Read in the 9-24-15 issue of the NYROB a review by Michael Scammell of
/Mayakovsky, a biography/ by Bengt Jangfeldt, 2014. So I bought it as
well as /Vladimir Mayakovsky, Selected Poems, /translated from the
Russian by James H. McGavran III, 2013. At one time Mayakovsky was
considered the greatest Russian poet, but he supported Communism with
his writing and so when Russia abandoned Communism, they abandoned
Mayakovsky as well. Jangfeldt thinks that was unjust and that
Mayakovsky wrote a lot that didn't support Communism. Furthermore,
toward the last (Mayakovsky committed suicide at age 37) he no longer
supported Communism. Furthermore, thinks Jangfeldt, Mayakovsky /is a
great poet./
/Selected Poems /begins with little prose bits. Mayakovsky spent a lot
of time in and out of prison for being a socialist. Here is part of
"Eleven Months in Butyrki": "A very important time for me. After three
years of theory and practice, I plunged into literature.
Read all the latest stuff. The Symbolists -- Bely, Balmont. I was
floored by the formal innovation. But it was alien to me. The themess
and images weren't from my life. I tried to write just as well, but
about other things. As it turned out, to write /the same about other
things /was impossible. It came out stilted and snivelutionary.
Something like:
The forests were draped in gold and purple;
On the domes of cathedrals sunlight played.
I waited, but days became lost in months,
Hundreds of wearisome days.
I filled a whole notebook with this stuff. My thanks to the guards
-- they confiscated it from me when I left. Otherwise I might have
published it!"
And the bit, "The Next Night": "During the day, a poem came out of me.
Or rather, pieces of a poem. Bad ones. Unpublished. Night came.
Sretensky Boulevard. I read the lines to Burliuk. Said a friend of a
friend had written them. David stopped. Looked me up and down. Then
bellowed: 'You wrote that yourself! And you, why, you're a brilliant
poet!' The use of such a grandiose and undeserved epithet in reference
to me made me happy. I crossed over to poetry for good. That evening,
completely unexpectedly, I became a poet."
And the bit, "Drafted": "Got called up. By this point I didn't want to
go to the front. Pretended to be a draftsman. Spent my nights with an
engineer, learning to draw blueprints of automobiles. It became even
harder to get published. Soldiers weren't allowed. Only Osip Brik
helped me out. Bought all my poetry for fifty kopecks a line. Printed
'The Backbone Flute' and 'The Cloud.' The cloud came out rather
wispy. The censors had huffed and puffed on it. Six whole pages of dots.

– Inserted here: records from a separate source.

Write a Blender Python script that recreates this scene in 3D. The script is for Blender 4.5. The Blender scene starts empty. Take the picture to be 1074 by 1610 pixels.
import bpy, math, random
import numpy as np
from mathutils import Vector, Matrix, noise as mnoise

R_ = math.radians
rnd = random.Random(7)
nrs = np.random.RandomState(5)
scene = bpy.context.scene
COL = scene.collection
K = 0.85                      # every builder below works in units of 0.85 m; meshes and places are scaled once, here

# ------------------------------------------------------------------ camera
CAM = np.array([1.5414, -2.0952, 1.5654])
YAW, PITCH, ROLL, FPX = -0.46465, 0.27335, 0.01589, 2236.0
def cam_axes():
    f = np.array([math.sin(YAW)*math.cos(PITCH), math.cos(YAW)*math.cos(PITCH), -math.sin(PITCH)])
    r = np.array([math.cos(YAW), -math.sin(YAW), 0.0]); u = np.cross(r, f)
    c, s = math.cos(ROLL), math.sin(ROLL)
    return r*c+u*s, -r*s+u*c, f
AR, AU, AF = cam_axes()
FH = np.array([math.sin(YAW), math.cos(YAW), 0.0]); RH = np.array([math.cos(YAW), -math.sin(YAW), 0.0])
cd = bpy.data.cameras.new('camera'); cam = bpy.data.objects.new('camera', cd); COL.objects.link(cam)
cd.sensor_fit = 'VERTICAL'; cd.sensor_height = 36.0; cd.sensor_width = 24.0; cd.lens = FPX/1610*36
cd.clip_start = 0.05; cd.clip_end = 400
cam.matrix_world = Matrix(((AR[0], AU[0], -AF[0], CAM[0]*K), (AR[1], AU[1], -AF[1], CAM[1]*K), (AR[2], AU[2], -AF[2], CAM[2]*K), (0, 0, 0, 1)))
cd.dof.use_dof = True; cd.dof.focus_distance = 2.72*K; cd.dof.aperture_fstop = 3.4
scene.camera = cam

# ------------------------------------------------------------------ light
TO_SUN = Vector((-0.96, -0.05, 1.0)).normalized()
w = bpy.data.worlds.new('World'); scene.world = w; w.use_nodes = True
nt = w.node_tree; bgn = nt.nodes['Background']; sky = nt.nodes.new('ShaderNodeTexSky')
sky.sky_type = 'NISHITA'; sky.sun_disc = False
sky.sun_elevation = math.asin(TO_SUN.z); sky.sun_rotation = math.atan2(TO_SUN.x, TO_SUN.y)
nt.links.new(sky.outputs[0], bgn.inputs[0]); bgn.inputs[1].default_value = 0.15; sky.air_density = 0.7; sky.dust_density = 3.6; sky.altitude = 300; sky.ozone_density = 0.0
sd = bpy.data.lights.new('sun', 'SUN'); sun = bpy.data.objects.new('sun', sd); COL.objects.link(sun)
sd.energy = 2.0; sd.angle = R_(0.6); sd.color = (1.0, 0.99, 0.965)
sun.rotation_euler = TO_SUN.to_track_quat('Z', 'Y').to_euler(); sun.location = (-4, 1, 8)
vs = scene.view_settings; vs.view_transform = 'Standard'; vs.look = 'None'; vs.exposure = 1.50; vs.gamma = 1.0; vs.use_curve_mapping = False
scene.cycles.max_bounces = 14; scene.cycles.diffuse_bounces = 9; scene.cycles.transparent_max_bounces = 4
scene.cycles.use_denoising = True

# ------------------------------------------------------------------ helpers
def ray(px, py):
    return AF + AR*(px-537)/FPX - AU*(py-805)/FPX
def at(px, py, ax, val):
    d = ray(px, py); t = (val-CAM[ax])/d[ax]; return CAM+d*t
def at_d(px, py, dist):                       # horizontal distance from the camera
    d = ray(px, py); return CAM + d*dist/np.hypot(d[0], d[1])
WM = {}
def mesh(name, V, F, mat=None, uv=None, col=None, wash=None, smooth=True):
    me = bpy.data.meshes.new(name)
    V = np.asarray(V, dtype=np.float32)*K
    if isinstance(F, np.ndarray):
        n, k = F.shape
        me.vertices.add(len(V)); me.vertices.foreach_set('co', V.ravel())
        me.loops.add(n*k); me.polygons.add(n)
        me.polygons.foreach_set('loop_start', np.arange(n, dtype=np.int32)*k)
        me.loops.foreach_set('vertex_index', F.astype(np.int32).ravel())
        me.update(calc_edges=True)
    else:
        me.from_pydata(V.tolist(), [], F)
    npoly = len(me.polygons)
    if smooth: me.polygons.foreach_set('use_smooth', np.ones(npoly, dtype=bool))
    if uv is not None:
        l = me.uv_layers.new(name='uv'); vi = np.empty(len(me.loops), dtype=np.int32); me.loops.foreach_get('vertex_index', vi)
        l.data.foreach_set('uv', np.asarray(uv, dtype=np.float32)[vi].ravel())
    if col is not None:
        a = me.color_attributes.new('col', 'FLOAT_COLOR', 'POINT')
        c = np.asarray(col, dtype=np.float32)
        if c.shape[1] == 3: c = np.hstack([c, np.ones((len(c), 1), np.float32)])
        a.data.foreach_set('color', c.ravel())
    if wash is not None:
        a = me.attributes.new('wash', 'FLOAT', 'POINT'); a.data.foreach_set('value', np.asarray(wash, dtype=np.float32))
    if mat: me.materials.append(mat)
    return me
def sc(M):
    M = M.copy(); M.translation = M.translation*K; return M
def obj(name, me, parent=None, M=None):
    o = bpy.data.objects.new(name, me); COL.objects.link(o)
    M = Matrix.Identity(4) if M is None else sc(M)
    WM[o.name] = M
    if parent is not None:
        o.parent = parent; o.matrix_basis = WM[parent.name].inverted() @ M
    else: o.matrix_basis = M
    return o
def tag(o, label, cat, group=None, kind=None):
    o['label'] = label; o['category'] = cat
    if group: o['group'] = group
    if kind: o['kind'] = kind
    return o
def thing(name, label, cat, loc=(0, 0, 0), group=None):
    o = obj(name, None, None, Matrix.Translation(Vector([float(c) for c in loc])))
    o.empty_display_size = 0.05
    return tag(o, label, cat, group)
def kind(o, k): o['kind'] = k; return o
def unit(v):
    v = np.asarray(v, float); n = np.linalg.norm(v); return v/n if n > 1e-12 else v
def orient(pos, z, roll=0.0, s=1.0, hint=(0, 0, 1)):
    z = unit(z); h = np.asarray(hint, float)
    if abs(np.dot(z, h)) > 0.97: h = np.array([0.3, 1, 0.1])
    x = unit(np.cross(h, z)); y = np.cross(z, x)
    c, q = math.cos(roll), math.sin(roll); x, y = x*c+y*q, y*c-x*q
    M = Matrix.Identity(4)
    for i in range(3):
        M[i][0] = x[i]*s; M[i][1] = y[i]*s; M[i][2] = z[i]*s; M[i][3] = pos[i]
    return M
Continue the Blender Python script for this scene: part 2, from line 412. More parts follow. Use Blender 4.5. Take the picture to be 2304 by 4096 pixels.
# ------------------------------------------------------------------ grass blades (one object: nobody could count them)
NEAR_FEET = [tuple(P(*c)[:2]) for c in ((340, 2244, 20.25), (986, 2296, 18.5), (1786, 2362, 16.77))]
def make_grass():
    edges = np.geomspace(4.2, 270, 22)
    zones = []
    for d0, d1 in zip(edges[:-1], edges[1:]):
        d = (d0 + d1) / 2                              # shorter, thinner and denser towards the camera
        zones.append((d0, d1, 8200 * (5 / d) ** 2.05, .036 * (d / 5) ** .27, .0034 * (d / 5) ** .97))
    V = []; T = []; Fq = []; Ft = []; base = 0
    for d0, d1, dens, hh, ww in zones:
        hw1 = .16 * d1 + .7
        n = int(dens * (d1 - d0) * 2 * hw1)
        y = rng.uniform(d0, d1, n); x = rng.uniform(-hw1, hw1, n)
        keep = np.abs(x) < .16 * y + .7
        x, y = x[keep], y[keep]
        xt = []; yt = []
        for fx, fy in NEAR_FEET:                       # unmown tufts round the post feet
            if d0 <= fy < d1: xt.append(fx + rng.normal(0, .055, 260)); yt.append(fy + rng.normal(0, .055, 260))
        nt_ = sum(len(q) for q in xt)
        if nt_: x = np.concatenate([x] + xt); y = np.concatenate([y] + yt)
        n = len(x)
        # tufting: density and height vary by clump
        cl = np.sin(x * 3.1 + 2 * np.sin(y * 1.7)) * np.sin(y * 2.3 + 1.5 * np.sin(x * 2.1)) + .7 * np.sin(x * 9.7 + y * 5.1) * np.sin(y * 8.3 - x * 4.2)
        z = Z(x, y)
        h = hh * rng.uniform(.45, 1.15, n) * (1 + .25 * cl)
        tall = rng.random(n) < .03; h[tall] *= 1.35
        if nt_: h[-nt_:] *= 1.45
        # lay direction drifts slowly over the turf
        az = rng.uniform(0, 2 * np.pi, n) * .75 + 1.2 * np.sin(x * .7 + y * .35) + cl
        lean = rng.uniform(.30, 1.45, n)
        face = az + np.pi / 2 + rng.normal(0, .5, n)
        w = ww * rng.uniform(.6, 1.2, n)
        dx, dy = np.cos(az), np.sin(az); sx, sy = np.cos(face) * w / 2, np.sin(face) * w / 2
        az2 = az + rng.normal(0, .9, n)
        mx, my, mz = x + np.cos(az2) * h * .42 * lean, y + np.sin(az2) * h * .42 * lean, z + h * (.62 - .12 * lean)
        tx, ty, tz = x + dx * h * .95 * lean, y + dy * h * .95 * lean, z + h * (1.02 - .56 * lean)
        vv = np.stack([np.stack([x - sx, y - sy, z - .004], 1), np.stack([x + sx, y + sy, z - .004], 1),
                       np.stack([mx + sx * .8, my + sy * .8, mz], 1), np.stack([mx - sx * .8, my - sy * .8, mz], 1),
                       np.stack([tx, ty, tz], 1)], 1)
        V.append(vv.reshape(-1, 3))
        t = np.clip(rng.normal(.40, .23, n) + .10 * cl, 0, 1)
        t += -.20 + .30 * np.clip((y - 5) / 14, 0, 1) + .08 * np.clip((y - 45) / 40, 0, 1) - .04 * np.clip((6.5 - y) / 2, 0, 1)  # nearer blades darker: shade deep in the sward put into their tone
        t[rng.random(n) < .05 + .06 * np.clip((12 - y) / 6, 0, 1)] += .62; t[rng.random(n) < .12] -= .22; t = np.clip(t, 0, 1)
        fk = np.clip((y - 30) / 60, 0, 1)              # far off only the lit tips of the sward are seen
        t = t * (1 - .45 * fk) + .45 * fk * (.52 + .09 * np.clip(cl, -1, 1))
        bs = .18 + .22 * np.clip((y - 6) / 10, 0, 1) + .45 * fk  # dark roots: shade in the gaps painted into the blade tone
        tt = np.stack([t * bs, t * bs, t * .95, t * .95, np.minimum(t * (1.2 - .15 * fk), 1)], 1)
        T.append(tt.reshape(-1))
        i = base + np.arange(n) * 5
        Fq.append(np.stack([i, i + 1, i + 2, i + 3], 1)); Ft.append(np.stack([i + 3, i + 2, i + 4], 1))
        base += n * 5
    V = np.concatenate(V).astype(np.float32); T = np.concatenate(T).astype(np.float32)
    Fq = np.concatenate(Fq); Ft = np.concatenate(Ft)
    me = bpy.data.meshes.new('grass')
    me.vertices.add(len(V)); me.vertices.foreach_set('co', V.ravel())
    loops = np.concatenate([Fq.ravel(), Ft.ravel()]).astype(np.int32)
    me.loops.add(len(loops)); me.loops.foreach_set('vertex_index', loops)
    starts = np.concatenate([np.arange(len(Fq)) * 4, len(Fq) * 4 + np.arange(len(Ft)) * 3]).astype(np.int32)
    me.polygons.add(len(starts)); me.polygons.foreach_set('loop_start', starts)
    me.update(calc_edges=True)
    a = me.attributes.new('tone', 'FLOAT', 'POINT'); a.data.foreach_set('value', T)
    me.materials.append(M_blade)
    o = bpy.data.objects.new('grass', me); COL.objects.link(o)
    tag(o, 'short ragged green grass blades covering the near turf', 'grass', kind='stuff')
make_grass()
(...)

Ever since then I've hated periods. Commas too."
I've begun reading "The Cloud in Pants." Here is a stanza indicating
that Mayakovsky didn't just write propaganda:
Remember
the way you used to talk?
'Jack London,
money,
love,
passion'
But I saw only one thing:
you were a Gioconda
who needed to be stolen!
And you were stolen
And further into the poem:
What do I care for Faust
on his fairy-tale rockets
sliding with Mephistopheles across the heavenly parquet!
I know it well
the nail lodged in my boot
is more of a nightmare than all Goethe's fantasy!